Rino Formica scrive che è in corso un golpe della coppia Br (Berlusconi-Renzi) per stravolgere la Costituzione e sostituire Napolitano al Quirinale. Fantapolitica?
«Formica non dice mai fantasie. Quando denuncia l’abolizione di organi costituzionali con l’articolo 138 fa una critica intelligente, ha ragione. Vogliono abolire il Senato? E allora perché non anche la Camera? E perché non sottrarre, almeno in linea teorica, la sovranità popolare?».

Lei è uno dei più cari amici di Napolitano: firmerà questa legge elettorale?
«Come ha detto lui, la valuterà con attenzione».
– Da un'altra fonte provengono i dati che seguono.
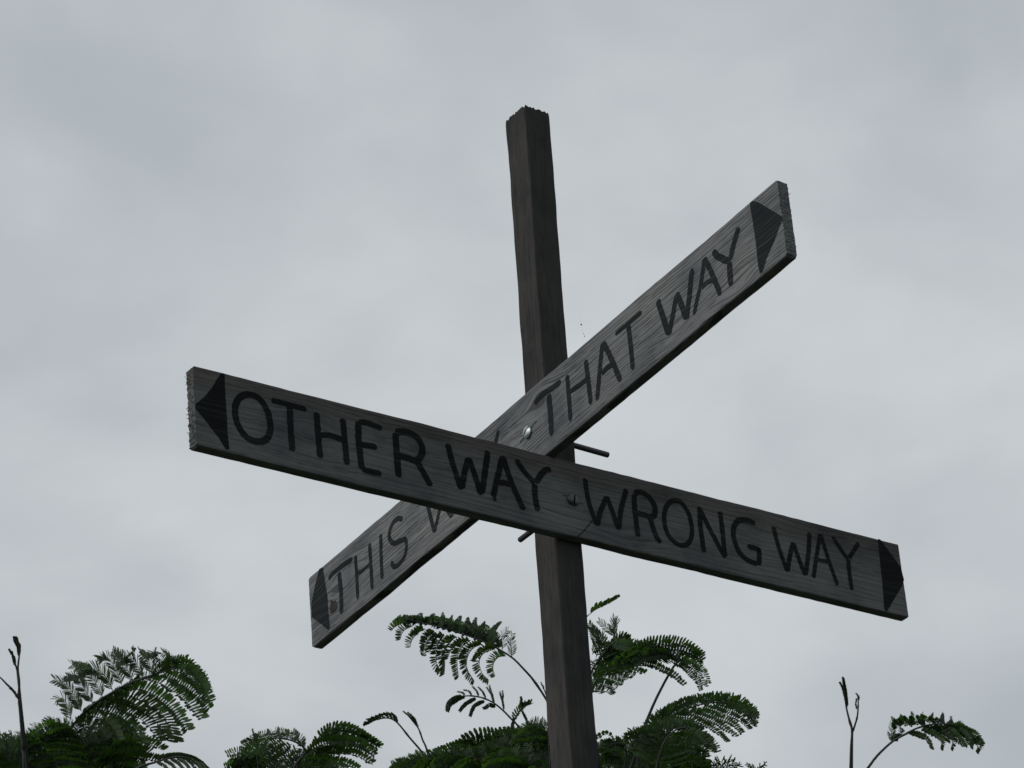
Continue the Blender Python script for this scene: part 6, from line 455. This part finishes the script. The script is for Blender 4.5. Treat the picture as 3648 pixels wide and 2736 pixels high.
(4,[2364,1972,5705,2362,1930,5766,2350,1896,5824,2291,1908,5867,2227,1943,5882,2171,1987,5877,2147,2013,5866],0.0035,[(10,-1,(10,120),212,71,71,66,0.75,[[2363,1949,5738,15,-60,-13,22,-127,-44],[2357,1905,5805,-80,-7,10,-171,-19,-1],[2306,1905,5857,-73,15,-30,-148,20,-78],[2237,1938,5880,-53,11,-43,-110,8,-100],[2187,1970,5884,-32,-1,-46,-72,-18,-101],[2147,2013,5866,-35,0,-46,-77,-14,-102]]),(10,-1,(30,150),212,71,57,66,0.75,[[2363,1949,5738,-1,37,31,9,95,58],[2357,1905,5805,49,2,29,117,21,52],[2306,1905,5857,6,17,49,17,54,104],[2237,1938,5880,-5,39,31,3,101,54],[2187,1970,5884,6,46,12,28,106,24],[2147,2013,5866,5,47,10,28,109,19]])],1),
(4,[2302,1908,5607,2302,1863,5670,2288,1831,5728,2225,1846,5770,2159,1883,5783,2101,1929,5778,2075,1956,5767],0.0035,[(10,-1,(10,120),209,70,70,66,0.75,[[2302,1883,5641,15,-58,-15,22,-124,-47],[2298,1837,5709,-80,-1,1,-168,-8,-19],[2241,1842,5759,-70,15,-32,-143,19,-82],[2169,1878,5781,-52,11,-43,-108,7,-100],[2118,1912,5785,-32,-2,-46,-73,-18,-99],[2075,1956,5767,-35,0,-45,-78,-15,-100]]),(10,-1,(30,150),209,70,56,66,0.75,[[2302,1883,5641,0,36,31,10,93,61],[2298,1837,5709,44,2,34,108,18,65],[2241,1842,5759,5,19,49,13,61,101],[2169,1878,5781,-4,39,30,4,102,53],[2118,1912,5785,6,45,12,28,106,24],[2075,1956,5767,5,47,11,28,108,20]])],1),
(4,[2304,1765,5520,2311,1722,5572,2318,1679,5625,2348,1630,5663,2396,1586,5676,2452,1554,5664,2481,1544,5649],0.0034,[(10,1,(10,120),207,69,69,66,0.75,[[2308,1741,5549,17,-55,-20,22,-118,-57],[2316,1694,5607,26,-66,-15,42,-137,-51],[2340,1642,5654,31,-56,-33,48,-117,-84],[2388,1592,5675,19,-38,-47,23,-82,-107],[2433,1561,5674,-2,-23,-48,-17,-56,-103],[2481,1544,5649,0,-23,-49,-14,-57,-106]]),(10,1,(30,150),207,69,55,66,0.75,[[2308,1741,5549,2,32,33,13,85,66],[2316,1694,5607,-2,28,42,4,79,84],[2340,1642,5654,21,8,48,60,26,102],[2388,1592,5675,47,5,27,112,29,47],[2433,1561,5674,47,18,8,104,56,17],[2481,1544,5649,48,19,6,106,58,12]])],1)]

letters(LETTERS_A, bdA, TA, MP_A, False, .35)
letters(LETTERS_B, bdB, TB, MP_B, True, .7)
for a in ARROW_A: patch('painted_arrow', a, bdA, TA, MP_A, False)
for a in ARROW_B: patch('painted_arrow', a, bdB, TB, MP_B, True)
patch('knot', KNOT_B, bdB, TB, MKNOT, True, 'brown knot beside the arrow', y=.0004, jit=.003)
# small crack below the second W
cv, cf = ribbon([(a, b) for a, b in CRACK_A], .0022, -TA - .0005, 3, .5)
mesh_obj('crack', cv, cf, MP_A, bdA)
# splits and bruised grain on either side of the two bolts
for bd_, t_, m_, pts_, w_ in ((bdB, TB, MP_B, [(-.066, .0775), (-.045, .083), (-.030, .087)], .0034), (bdB, TB, MP_B, [(-.030, .088), (-.012, .094), (.002, .096)], .0026),
                              (bdA, TA, MP_A, [(.008, .094), (.018, .0945), (.034, .093)], .0015), (bdA, TA, MP_A, [(.034, .083), (.052, .0835), (.064, .085)], .0014)):
    cv, cf = ribbon(pts_, w_, -t_ - .0004, 5, .9); mesh_obj('crack', cv, cf, m_, bd_)
# bolts
def lathe(prof, seg=20, axis='Y', half=None, gap=0):
    v = []; f = []
    a0, a1 = (0, 2 * math.pi) if half is None else (0, math.pi)
    ns = seg if half is None else seg // 2 + 1
    for (r, h) in prof:
        for i in range(ns):
            a = a0 + (a1 - a0) * i / (seg if half is None else ns - 1)
            x, z = r * math.cos(a), r * math.sin(a)
            if half is not None: z = z + gap
            if half == -1: x, z = -x, -z
            v.append((x, h, z))
    for k in range(len(prof) - 1):
        for i in range(ns if half is None else ns - 1):
            j = (i + 1) % ns
            f.append((k * ns + i, k * ns + j, (k + 1) * ns + j, (k + 1) * ns + i))
    if half is not None:
        for k in range(len(prof) - 1): f.append((k * ns + ns - 1, k * ns, (k + 1) * ns, (k + 1) * ns + ns - 1))
    return v, f
def cyl_axis(v, f, rot):
    return [rot @ Vector(p) for p in v], f
def bolt(M4, t, x, z, tail_y, rad, slot_ang, head_r, matr, label, nut_y):
    # local frame of the board: axis along Y
    pr = [(.0001, -t - .004), (rad, -t - .003), (rad, tail_y - .002), (rad * .82, tail_y - .0005), (.0001, tail_y)]
    v, f = lathe(pr, 16); o = mesh_obj('bolt', [(a + x, b, c + z) for a, b, c in v], f, MROD, smooth=True); put(o, M4); o['label'] = label
    V = []; F = []
    base = [(.0001, -t - .0005), (head_r, -t - .0005), (head_r * 1.0, -t - .0025), (head_r * .97, -t - .003), (.0001, -t - .003)]
    v, f = lathe(base, 24); V += v; F += f
    for hf in (1, -1):
        prof = [(head_r * .965, -t - .0029), (head_r * .9, -t - .0052), (head_r * .62, -t - .0075), (head_r * .3, -t - .0085), (.0005, -t - .0087)]
        v, f = lathe(prof, 24, half=hf, gap=.0019); k = len(V); V += v; F += [tuple(i + k for i in q) for q in f]
    ca_, sa_ = math.cos(slot_ang), math.sin(slot_ang)
    V = [(a * ca_ - c * sa_ + x, b, a * sa_ + c * ca_ + z) for a, b, c in V]
    mesh_obj('bolt_head', V, F, matr, o)
    # washer and hexagon nut against the far face of the post
    V, F = lathe([(rad, nut_y), (rad * 2.1, nut_y), (rad * 2.1, nut_y + .002), (rad, nut_y + .002)], 20)
    mesh_obj('washer', [(a + x, b, c + z) for a, b, c in V], F, MDULL, o)
    V, F = lathe([(rad, nut_y + .002), (rad * 1.7, nut_y + .0022), (rad * 1.7, nut_y + .011), (rad, nut_y + .0115)], 6)
    mesh_obj('nut', [(a + x, b, c + z) for a, b, c in V], F, MDULL, o)
bolt(MA4, TA, .0343, .0877, .175, .0062, math.radians(80), .0135, MDULL, 'dull bolt through the lower board', SY + .0015)
bolt(MB4, TB, -.0323, .0856, .185, .0064, math.radians(38), .0142, MZINC, 'shiny slotted bolt through the upper board', SX + .0015)
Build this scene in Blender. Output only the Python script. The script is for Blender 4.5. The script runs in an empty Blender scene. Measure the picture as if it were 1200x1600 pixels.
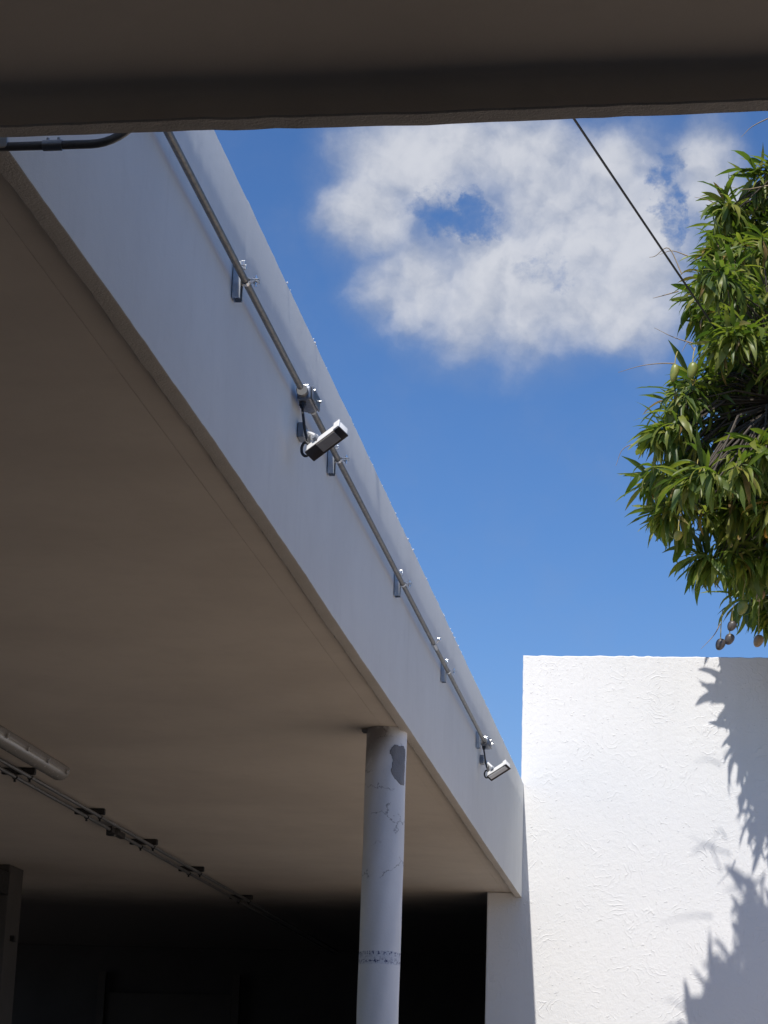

Cosa è cambiato per Napolitano con Renzi al governo?
«Dopo la crisi del berlusconismo il presidente ha puntato su Mario Monti per ristabilire il rapporto con l’Europa. Ma con le elezioni Monti ha fatto la coglionata più colossale che la storia politica repubblicana ricordi, invece di fare l’uomo delle istituzioni è andato a fare un partitino con alcuni residuati bellici. Poi c’è stata la rielezione, con Bersani e Berlusconi che andarono a chiedere in ginocchio al presidente di restare. Lui aveva già organizzato il suo ufficio in Senato, la sua casa nel quartiere Monti, aveva perfino scelto i suoi collaboratori. E invece è stato costretto a restare e ha scelto Enrico Letta per la guida del governo. Letta si è dimostrato un po’ lento, ma è una delle poche personalità che ha il senso della complessità del governo. E dopo le primarie è scattata l’opposizione vera, non era quella di Berlusconi ma di Renzi. La crisi è stata decisa dalla guerriglia nel Pd. Napolitano ha preso atto delle dimissioni obbligate di Letta, non poteva fare altro. Con Monti e Letta c’erano governi originati da una crisi in cui il presidente era stato obbligato ad avere un ruolo. Con Renzi non è più così. Cambia la ragione sociale per cui rimane al suo posto».

Fino a quando resterà?
«Resta al Quirinale perché vuole che si faccia la riforma elettorale. Ma ritengo che manterrà fede a quello che ha detto in Parlamento al momento della rielezione. Approvata la legge elettorale Napolitano farà un ragionamento, ricorderà che a tutto pensava tranne che a un secondo mandato, che ha cercato di sanare una situazione di crisi e di paralisi istituzionale, che c’era un tempo di diciotto mesi per fare le riforme. Se ne andrà prima. E questo Parlamento dovrà eleggere il suo successore: lì ti voglio».

Di Amendola, citando Sciascia, lei ha scritto: «Contraddisse, e si contraddì». Si può dire anche di lei?
«La contraddizione è nella persona. Chi ritiene di essere sempre stato coerente lo considero un ipocrita. E io mi sono contraddetto più volte».